Brome des Ardennes © Franck Hidvegi

Mortelle évolution des pratiques agricoles

« Pour qu’une espèce puisse être réintroduite en nature, même si cette nature est un champ de céréales (le brome des Ardennes est une plante messicole, c’est-à-dire liée aux moissons, aux champs de céréales), il ne suffit pas de jeter trois graines et d’attendre qu’elles poussent », explique Julien Piqueray, responsable de la cellule scientifique de Natagriwal.

« D’une part, il faut que les conditions nécessaires à son maintien soient réunies. Or, si l’espèce avait disparu, c’était justement à cause du fait que ces conditions, les techniques agricoles en l’occurrence, n’étaient plus réunies. Elles ont même en grande partie été oubliées et il a fallu retrouver la manière de maintenir cette plante dans les champs. »

« D’autre part, la disparition de la plante ne fut pas un accident. Les agriculteurs de l’époque désiraient certainement éliminer ce végétal qui portait sérieusement atteinte aux rendements de leurs cultures ».

« Avec cette réintroduction, il y a donc un équilibre à trouver. »

Un gain pour la biodiversité

Depuis deux ans, le brome des Ardennes est désormais à nouveau présent en Wallonie. Certes de manière discrète : sur une parcelle de 2 hectares, parmi une moyenne de 2.000.000 épis de céréales, se logent à peine quelque 7.000 plants de brome des Ardennes.

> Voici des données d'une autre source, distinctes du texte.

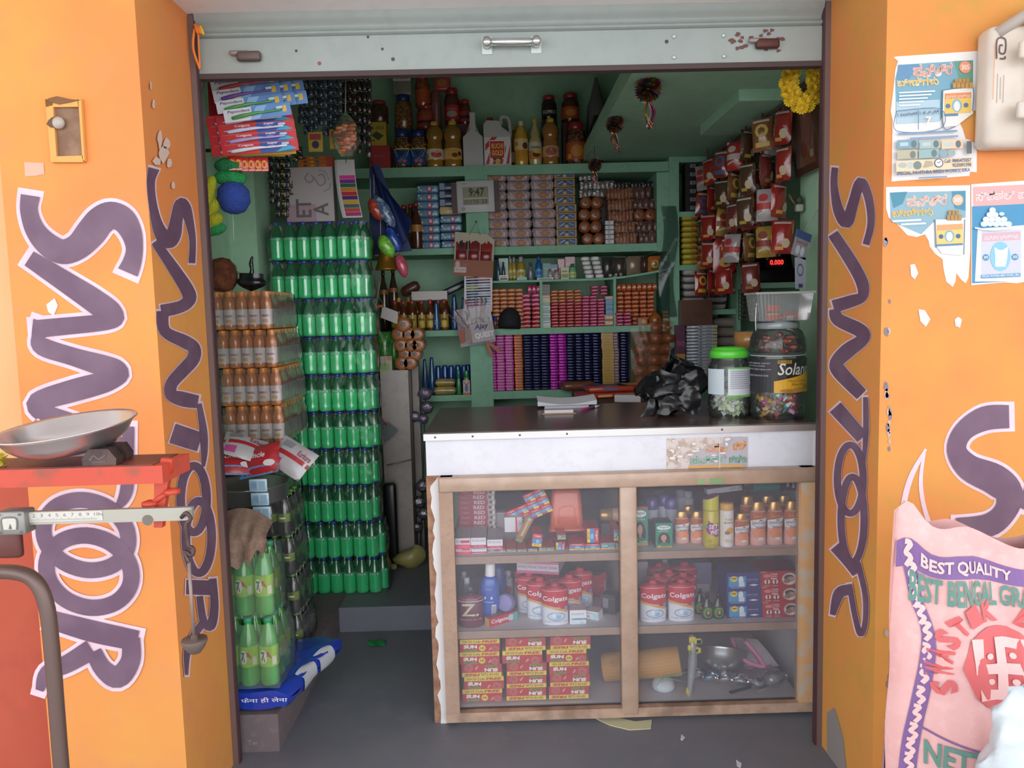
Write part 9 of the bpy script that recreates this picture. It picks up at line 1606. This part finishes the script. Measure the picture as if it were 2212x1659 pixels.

Pour les agriculteurs d’Ychippe (Ciney) qui participent à cette réintroduction pilote, le brome des Ardennes n’appauvrira ni n’enrichira leurs récoltes (lesquelles sont essentiellement destinées au nourrissage d’animaux).

En réalité, la présence de cette plante messicole est surtout intéressante pour la biodiversité. Dans le jargon écologique, on la considère comme une espèce parapluie. Autrement dit, le simple fait de sa préservation permet la protection d’un grand nombre d’autres espèces animales et végétales.

« Et le brome des Ardennes pourrait se retrouver prochainement dans les champs d’autres agriculteurs », estime, confiante, Stéphanie Goffaux, de Natagriwal.